Chiquita Pays $25M Fine After Confessing to Terror Links
This article is from the archive of The New York Sun before the launch of its new website in 2022. The Sun has neither altered nor updated such articles but will seek to correct any errors, mis-categorizations or other problems introduced during transfer.

WASHINGTON — Banana company Chiquita Brands International said yesterday that it has agreed to a $25 million fine after saying it paid terrorists for protection in a volatile farming region of Colombia.
The settlement resolves a lengthy Justice Department investigation into the company’s financial dealings with right-wing paramilitaries and leftist rebels that the American government deems terrorist groups.

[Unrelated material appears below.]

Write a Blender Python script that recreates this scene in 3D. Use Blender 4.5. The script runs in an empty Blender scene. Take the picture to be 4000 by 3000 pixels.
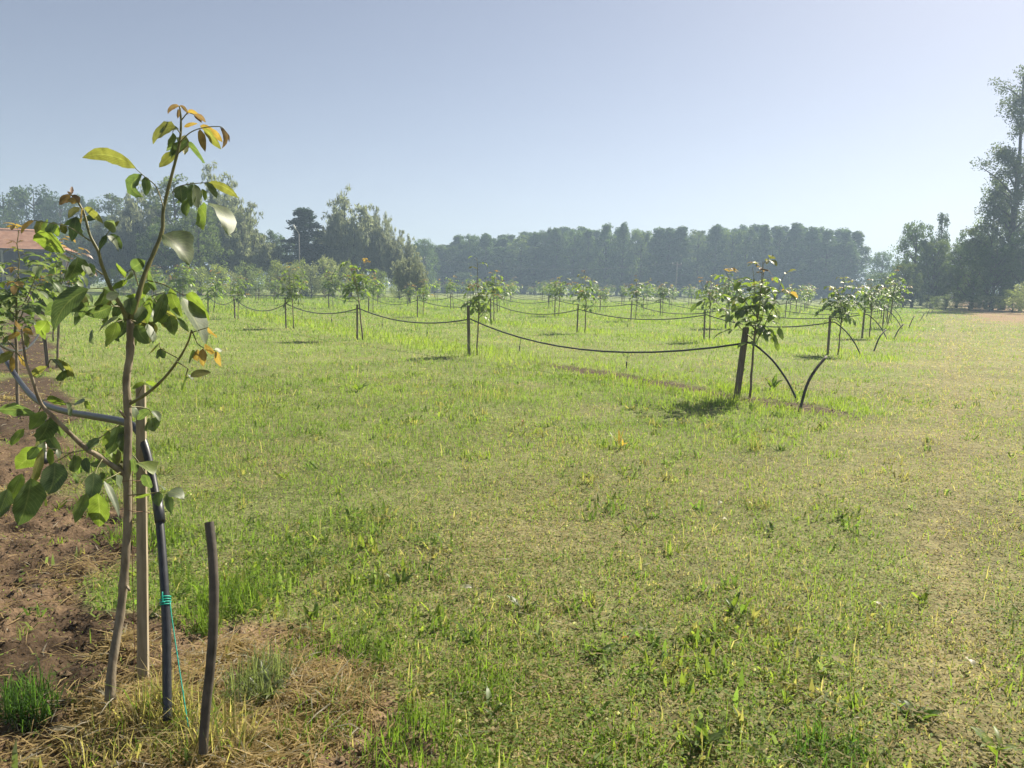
import bpy, math, random
import numpy as np
from mathutils import Matrix, Vector

# ------------------------------------------------------------------ camera, sky, sun, exposure
SC = bpy.context.scene
COL = SC.collection
FPX = 3000.0                      # focal length in pixels of the 4000 x 3000 photograph
EYE = np.array([0.0, 0.0, 1.6])
PITCH, ROLL = math.atan(380.0 / FPX), math.radians(1.0)
FW = np.array([0, math.cos(PITCH), -math.sin(PITCH)])
_R0, _U0 = np.array([1.0, 0, 0]), np.array([0, math.sin(PITCH), math.cos(PITCH)])
RT = _R0 * math.cos(ROLL) + _U0 * math.sin(ROLL)
UP = -_R0 * math.sin(ROLL) + _U0 * math.cos(ROLL)

cam = bpy.data.cameras.new("camera")
cam.sensor_width = 36.0
cam.lens = 27.0
cam.clip_start = 0.05
cam.clip_end = 3000
camo = bpy.data.objects.new("camera", cam)
COL.objects.link(camo)
m = Matrix.Identity(4)
for i in range(3):
    m[i][0], m[i][1], m[i][2], m[i][3] = RT[i], UP[i], -FW[i], EYE[i]
camo.matrix_world = m
SC.camera = camo

SUN_AZ, SUN_EL = math.radians(42), math.radians(41)
SUN = np.array([math.sin(SUN_AZ) * math.cos(SUN_EL), math.cos(SUN_AZ) * math.cos(SUN_EL), math.sin(SUN_EL)])
world = bpy.data.worlds.new("World")
SC.world = world
world.use_nodes = True
_nt = world.node_tree
_bg = _nt.nodes["Background"]
_sky = _nt.nodes.new("ShaderNodeTexSky")
_sky.sky_type = 'NISHITA'
_sky.sun_disc = False
_sky.sun_elevation = SUN_EL
_sky.sun_rotation = SUN_AZ
_sky.altitude = 100
_sky.air_density = 0.75
_sky.dust_density = 0.85
_sky.ozone_density = 1.0
_hs = _nt.nodes.new('ShaderNodeHueSaturation')
_hs.inputs['Saturation'].default_value = 0.68
_nt.links.new(_sky.outputs[0], _hs.inputs['Color'])
_mx = _nt.nodes.new('ShaderNodeMix')
_mx.data_type = 'RGBA'
_mx.blend_type = 'MULTIPLY'
_mx.inputs[0].default_value = 1.0
_mx.inputs[7].default_value = (0.97, 0.935, 0.95, 1)
_nt.links.new(_hs.outputs[0], _mx.inputs[6])
_nt.links.new(_mx.outputs[2], _bg.inputs[0])
world.cycles.sampling_method = 'MANUAL'
world.cycles.sample_map_resolution = 256
_bg.inputs[1].default_value = 0.05
sun = bpy.data.lights.new("sun", 'SUN')
sun.energy = 5.0
sun.angle = math.radians(0.53)
sun.color = (1.0, 0.915, 0.765)
suno = bpy.data.objects.new("sun", sun)
COL.objects.link(suno)
suno.rotation_euler = Vector(SUN).to_track_quat('Z', 'Y').to_euler()
SC.view_settings.view_transform = 'Standard'
SC.view_settings.look = 'None'
SC.view_settings.gamma = 1.0
SC.view_settings.exposure = 1.22
SC.render.engine = 'CYCLES'
cy = SC.cycles
cy.use_denoising = True
cy.denoiser = 'OPENIMAGEDENOISE'
cy.denoising_input_passes = 'RGB_ALBEDO_NORMAL'
cy.max_bounces = 6
cy.diffuse_bounces = 3
cy.glossy_bounces = 2
cy.transmission_bounces = 4
cy.volume_bounces = 0
cy.transparent_max_bounces = 4
cy.caustics_reflective = False
cy.caustics_refractive = False
cy.sample_clamp_indirect = 4.0
cy.use_adaptive_sampling = True
cy.adaptive_threshold = 0.02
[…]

In court documents filed yesterday, federal prosecutors said the Cincinnati-based company and several unnamed high-ranking corporate officers paid about $1.7 million between 1997 and 2004 to the United Self-Defense Forces of Colombia, known as AUC for its Spanish initials.
The AUC has been responsible for some of the worst massacres in Colombia’s civil conflict and for a sizable percentage of the country’s cocaine exports. The American government designated the rightwing militia a terrorist organization in September 2001.
Prosecutors said the company made the payments in exchange for protection for its employees. In addition to paying the AUC, prosecutors said, Chiquita made payments to the National Liberation Army, or ELN, and the leftist Revolutionary Armed Forces of Colombia, or FARC, as control of the company’s banana-growing area shifted.
Chiquita sold its Colombian banana operations in June 2004.